Beddengoed strijken? Nee. Slaapkamers opruimen? Hmm… Misschien toch wel aardig als ik in de slaapkamer ook slingers zou kunnen zien hangen. Ze hoeven er niet écht te hangen, maar het idee dat ik ze zou zien, als ik het zou doen, bevalt me wel. Misschien wordt dat mijn norm.
Helaas. Net heb ik de perfecte moeders van mij afgeschud, ontpopt
Rients zich tot opruimgoeroe. Je omgeving werkt op je in en je omgeving weerspiegelt jou. Ruim je je huis op, dan ruim je jezelf op. En voor de tuin geldt hetzelfde. Knap je je tuin op, dan knap je jezelf op.
Nee, maar dat is flauw van hem! Het huis, okee okee… maar de tuin? Daar spelen krachten die groter zijn dan ik. Kan ik het helpen, dat de slakken al mijn net geplante anemonen hebben opgegeten? De onverwoestbare saxifraga is bezweken onder de trappelende voetjes van de kinderen. De zelf gezaaide tomatenplantjes zette ik in stralende zonneschijn buiten. Die nacht ging het sneeuwen. Weg zaailingen.

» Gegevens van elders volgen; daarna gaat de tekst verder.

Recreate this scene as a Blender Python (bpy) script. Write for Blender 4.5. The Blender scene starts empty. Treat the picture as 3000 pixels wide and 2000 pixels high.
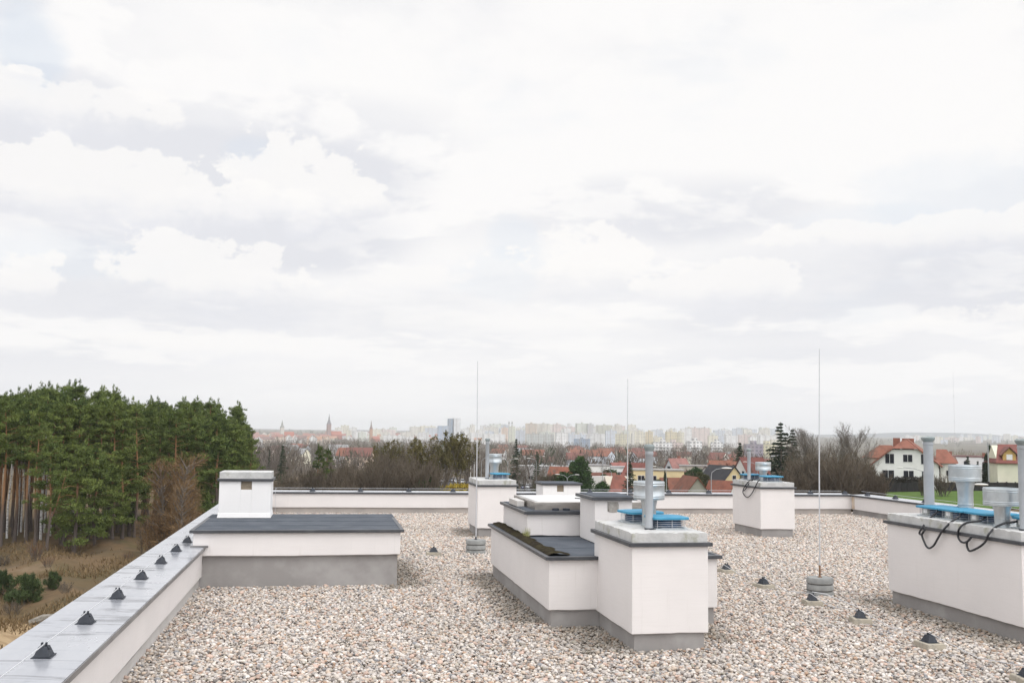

Ik dacht, ik geef het op. Sorry, Rients, je hebt vast gelijk, maar ik kan het niet.
Toen ging de roos bij de voordeur bloeien. ‘Ach,’ dacht ik. ‘Die bind ik even op.’ Daarna kwam een mand met irisbollen onverwacht vroeg uit. En de kinderen plukten de eerste bosaardbeitjes en frambozen.
Er ligt tuinaarde in de keuken en waarschijnlijk ook een platgetrapte framboos. Maar ik zie ineens slingers. Ik laat ze nog even hangen.